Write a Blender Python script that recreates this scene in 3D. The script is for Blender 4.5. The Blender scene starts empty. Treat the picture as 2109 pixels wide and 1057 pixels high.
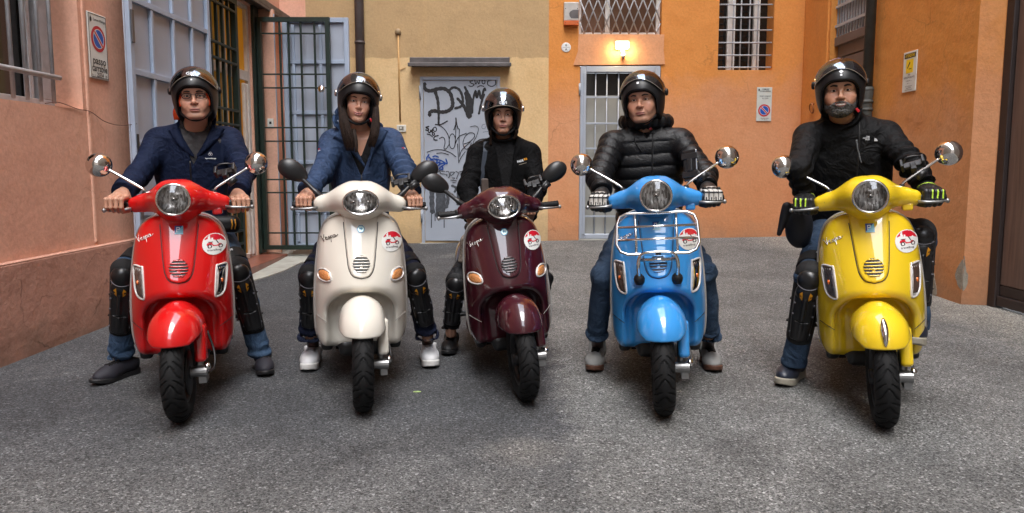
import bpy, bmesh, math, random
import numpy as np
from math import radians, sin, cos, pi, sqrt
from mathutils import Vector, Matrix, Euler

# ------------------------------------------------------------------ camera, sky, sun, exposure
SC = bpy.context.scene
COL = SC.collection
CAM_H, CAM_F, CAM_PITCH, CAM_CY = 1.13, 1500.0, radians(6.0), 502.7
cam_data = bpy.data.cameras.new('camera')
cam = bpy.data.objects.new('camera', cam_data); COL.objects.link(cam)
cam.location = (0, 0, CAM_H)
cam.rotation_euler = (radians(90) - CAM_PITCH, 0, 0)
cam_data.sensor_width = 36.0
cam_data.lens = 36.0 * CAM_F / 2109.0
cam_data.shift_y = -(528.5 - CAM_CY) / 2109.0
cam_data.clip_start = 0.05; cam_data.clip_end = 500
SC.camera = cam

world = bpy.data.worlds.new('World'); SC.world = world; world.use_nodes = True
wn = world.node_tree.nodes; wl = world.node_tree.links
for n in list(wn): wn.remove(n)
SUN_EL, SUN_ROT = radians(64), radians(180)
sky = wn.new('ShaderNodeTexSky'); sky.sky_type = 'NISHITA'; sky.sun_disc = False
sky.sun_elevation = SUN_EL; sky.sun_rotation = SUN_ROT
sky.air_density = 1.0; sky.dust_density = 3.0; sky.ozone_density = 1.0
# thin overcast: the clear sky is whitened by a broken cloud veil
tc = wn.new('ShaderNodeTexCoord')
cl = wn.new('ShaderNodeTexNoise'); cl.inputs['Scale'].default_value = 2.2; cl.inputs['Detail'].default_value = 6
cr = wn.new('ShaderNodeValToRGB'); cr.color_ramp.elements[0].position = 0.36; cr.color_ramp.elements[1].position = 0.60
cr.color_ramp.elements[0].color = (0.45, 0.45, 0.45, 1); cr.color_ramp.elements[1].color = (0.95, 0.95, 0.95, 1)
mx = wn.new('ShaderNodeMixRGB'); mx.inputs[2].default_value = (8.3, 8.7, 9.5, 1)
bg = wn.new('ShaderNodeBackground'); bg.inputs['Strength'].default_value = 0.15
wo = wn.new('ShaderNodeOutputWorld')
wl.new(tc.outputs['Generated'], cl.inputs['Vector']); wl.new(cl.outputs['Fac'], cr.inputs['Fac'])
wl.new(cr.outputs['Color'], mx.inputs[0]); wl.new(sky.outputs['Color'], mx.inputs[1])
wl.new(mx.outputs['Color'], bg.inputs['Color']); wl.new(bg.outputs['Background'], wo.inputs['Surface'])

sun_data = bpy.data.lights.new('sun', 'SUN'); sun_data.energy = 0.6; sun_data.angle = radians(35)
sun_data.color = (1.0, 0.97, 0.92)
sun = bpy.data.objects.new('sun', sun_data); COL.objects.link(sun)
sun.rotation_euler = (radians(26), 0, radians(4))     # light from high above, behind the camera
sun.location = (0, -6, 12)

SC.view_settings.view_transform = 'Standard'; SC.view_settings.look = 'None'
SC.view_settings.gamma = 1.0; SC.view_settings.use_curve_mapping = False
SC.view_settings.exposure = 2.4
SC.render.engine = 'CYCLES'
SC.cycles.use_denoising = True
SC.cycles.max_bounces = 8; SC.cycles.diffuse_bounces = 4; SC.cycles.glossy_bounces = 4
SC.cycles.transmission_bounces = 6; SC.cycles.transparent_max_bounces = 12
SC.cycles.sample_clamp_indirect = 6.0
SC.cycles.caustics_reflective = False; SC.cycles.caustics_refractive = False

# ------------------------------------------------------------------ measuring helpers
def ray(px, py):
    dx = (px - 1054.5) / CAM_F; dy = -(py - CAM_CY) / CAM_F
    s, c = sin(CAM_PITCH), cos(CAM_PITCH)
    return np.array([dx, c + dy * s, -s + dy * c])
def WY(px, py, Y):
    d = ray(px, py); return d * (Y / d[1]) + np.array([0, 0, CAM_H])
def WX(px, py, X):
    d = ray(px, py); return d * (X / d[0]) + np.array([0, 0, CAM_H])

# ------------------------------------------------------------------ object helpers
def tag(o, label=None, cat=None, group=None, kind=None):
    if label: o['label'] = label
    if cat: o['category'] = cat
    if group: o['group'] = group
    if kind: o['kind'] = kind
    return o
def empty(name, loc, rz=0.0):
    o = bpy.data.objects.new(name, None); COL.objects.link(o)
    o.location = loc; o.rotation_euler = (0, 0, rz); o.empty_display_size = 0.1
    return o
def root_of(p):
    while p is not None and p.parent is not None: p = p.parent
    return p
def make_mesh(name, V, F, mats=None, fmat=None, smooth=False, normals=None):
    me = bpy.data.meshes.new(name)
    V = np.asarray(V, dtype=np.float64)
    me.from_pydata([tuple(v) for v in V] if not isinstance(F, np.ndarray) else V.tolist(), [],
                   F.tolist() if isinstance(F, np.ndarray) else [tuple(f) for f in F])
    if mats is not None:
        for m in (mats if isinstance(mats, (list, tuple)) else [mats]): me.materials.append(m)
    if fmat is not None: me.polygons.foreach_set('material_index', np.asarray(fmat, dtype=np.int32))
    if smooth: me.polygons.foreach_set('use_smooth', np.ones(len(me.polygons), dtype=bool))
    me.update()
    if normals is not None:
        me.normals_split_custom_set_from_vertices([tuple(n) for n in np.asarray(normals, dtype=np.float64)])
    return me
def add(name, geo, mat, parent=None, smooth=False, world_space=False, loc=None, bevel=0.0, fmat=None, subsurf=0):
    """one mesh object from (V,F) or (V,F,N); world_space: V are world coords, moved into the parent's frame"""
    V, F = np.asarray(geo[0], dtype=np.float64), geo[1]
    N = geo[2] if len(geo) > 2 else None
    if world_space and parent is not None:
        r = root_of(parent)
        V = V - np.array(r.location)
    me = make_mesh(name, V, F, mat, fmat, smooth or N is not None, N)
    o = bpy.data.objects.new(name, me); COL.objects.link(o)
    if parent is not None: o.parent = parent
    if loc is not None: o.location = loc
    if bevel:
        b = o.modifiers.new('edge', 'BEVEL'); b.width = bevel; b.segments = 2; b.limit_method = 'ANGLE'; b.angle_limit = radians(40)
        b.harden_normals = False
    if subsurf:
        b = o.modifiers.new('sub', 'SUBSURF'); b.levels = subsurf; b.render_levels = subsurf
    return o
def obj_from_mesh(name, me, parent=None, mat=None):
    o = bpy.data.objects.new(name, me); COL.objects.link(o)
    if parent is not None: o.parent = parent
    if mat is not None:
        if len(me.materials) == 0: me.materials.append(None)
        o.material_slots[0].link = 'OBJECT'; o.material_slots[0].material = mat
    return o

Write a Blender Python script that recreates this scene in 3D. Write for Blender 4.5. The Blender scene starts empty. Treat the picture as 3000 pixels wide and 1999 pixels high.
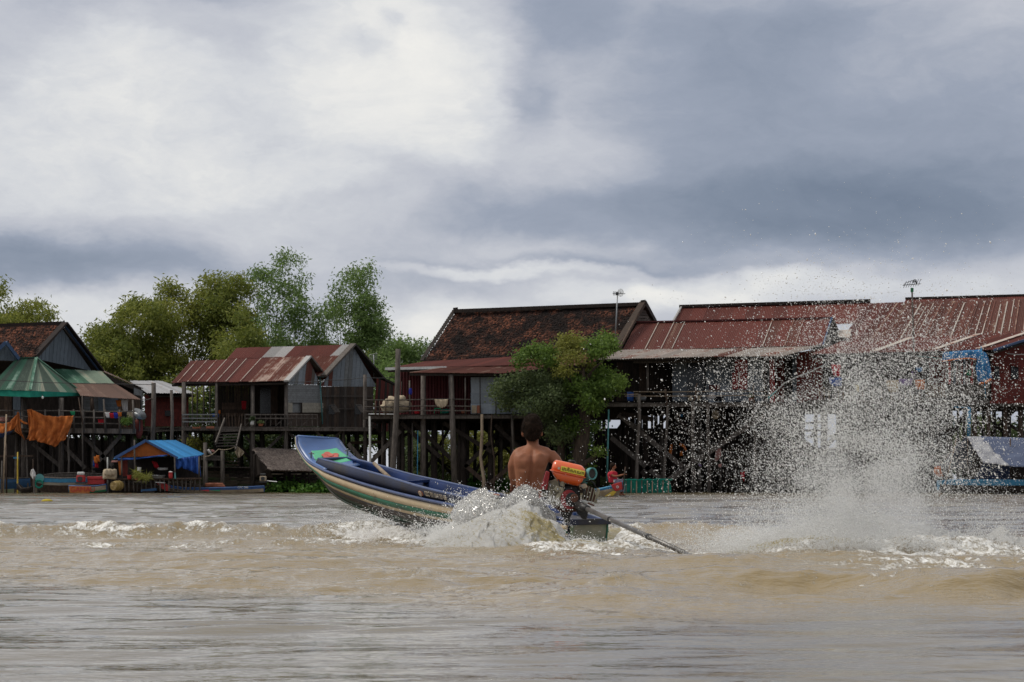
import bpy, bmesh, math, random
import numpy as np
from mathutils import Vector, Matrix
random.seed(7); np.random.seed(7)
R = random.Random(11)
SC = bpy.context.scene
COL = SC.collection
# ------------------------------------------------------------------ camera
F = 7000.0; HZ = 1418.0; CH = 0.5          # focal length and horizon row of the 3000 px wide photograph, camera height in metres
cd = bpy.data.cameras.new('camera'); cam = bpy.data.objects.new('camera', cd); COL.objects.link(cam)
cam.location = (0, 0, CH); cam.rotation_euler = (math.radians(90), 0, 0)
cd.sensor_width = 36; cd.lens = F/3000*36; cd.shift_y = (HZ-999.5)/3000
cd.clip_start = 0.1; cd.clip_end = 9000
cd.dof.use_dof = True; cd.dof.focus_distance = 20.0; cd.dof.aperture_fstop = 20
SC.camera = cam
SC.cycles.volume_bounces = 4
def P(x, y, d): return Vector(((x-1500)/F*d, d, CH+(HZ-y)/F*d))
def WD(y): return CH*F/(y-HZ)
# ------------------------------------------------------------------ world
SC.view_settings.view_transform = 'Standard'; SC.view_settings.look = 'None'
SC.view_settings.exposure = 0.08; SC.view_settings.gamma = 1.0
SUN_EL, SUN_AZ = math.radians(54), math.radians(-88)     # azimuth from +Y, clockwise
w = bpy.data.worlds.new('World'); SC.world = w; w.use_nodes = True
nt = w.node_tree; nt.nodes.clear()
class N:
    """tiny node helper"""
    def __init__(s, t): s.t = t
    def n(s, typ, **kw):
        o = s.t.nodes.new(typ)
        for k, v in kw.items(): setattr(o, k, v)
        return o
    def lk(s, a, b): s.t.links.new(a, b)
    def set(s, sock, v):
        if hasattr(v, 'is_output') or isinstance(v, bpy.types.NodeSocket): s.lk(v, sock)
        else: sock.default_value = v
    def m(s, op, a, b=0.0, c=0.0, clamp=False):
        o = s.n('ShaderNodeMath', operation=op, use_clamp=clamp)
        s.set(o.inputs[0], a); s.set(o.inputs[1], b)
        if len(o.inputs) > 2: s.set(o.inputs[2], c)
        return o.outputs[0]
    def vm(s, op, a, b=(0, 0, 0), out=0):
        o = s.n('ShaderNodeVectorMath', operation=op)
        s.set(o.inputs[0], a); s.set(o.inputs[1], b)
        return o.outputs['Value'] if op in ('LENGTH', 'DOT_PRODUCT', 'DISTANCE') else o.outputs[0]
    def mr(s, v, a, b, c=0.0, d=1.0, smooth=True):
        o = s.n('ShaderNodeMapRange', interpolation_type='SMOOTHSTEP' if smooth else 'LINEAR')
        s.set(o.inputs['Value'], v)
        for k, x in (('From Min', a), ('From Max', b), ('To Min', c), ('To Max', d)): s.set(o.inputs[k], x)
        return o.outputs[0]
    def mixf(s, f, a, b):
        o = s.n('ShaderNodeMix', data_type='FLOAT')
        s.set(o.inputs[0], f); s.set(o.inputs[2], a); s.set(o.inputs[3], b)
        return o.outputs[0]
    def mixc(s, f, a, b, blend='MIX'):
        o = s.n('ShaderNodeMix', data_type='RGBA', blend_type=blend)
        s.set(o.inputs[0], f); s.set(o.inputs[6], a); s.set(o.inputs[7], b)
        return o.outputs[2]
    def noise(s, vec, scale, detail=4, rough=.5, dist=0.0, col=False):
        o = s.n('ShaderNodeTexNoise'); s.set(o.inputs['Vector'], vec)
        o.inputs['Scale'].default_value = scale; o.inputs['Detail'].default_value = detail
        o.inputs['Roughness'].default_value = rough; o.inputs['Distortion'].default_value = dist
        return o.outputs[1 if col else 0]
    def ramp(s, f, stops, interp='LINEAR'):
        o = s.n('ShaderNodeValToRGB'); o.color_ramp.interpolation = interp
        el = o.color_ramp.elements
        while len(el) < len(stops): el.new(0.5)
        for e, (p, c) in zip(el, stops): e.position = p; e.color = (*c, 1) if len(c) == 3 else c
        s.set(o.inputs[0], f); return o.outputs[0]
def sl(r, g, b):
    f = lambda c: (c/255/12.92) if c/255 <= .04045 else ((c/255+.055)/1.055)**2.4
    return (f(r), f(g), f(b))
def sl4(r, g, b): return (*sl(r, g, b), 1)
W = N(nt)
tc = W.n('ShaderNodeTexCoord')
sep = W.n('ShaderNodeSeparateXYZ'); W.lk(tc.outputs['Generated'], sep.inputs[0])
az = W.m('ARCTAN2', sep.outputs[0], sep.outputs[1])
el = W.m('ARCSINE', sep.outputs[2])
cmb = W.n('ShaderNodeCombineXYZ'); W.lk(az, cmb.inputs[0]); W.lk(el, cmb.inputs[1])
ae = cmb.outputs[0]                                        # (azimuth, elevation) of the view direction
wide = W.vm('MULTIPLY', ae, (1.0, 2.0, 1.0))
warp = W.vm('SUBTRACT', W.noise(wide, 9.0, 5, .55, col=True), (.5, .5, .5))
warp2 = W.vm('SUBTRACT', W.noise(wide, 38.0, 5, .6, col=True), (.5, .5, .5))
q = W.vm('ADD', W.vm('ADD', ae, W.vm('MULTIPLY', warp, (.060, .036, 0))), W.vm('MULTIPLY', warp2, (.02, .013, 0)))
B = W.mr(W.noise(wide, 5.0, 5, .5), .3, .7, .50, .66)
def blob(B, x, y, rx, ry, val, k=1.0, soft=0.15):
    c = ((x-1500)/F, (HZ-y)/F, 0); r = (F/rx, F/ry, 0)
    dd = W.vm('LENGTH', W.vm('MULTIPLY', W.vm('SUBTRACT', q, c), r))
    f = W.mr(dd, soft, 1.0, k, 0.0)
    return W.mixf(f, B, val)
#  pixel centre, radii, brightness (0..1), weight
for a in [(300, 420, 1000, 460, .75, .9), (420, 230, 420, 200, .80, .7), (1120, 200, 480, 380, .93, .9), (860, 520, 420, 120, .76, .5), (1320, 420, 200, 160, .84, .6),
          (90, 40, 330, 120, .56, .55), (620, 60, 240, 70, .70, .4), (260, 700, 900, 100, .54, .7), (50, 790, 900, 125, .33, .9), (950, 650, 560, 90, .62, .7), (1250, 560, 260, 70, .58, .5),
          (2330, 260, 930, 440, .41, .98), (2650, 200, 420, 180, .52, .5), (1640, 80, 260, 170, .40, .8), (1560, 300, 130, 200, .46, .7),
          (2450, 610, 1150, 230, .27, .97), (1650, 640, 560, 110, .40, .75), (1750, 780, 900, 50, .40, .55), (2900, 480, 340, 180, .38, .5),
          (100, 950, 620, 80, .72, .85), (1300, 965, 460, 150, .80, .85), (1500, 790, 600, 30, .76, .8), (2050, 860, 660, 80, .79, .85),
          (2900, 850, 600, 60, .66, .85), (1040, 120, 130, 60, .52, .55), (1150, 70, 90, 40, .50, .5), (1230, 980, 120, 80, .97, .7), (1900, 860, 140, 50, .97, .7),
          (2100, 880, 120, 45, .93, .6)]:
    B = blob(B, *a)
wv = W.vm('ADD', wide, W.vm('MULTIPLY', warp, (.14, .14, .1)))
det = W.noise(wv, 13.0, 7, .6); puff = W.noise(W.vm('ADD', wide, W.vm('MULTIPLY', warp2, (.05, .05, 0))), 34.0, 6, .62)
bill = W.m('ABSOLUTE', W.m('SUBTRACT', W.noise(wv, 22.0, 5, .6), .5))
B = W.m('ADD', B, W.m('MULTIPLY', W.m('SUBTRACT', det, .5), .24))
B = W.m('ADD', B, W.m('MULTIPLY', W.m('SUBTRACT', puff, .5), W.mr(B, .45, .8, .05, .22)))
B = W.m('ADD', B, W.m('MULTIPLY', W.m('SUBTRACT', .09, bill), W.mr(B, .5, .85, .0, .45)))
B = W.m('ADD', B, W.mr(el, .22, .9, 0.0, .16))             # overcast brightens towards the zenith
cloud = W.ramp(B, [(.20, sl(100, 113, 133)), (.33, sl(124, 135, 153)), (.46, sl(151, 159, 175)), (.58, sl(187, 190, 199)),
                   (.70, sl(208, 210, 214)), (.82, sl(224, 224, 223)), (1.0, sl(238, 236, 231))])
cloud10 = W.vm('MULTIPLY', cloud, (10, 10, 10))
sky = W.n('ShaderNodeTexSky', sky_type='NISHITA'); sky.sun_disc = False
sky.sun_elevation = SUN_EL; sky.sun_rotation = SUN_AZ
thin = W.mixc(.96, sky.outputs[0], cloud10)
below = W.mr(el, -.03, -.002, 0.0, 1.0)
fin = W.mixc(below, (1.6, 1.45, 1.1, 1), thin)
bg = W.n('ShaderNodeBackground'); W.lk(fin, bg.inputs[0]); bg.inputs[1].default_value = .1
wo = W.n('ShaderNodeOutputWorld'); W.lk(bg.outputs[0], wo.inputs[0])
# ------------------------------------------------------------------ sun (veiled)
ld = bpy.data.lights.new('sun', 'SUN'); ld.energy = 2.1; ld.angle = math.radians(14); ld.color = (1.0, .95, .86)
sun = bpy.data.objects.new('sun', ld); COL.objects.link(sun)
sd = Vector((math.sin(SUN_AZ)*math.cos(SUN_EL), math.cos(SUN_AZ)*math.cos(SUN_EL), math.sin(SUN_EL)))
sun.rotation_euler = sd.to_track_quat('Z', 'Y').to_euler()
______
Each line that has the word "pixels" should be copied.

Write a Blender Python script that recreates this scene in 3D. The script is for Blender 4.5. The Blender scene starts empty. Treat the picture as 2109 pixels wide and 1057 pixels high.
Write a Blender Python script that recreates this scene in 3D. Write for Blender 4.5. The Blender scene starts empty. Treat the picture as 3000 pixels wide and 1999 pixels high.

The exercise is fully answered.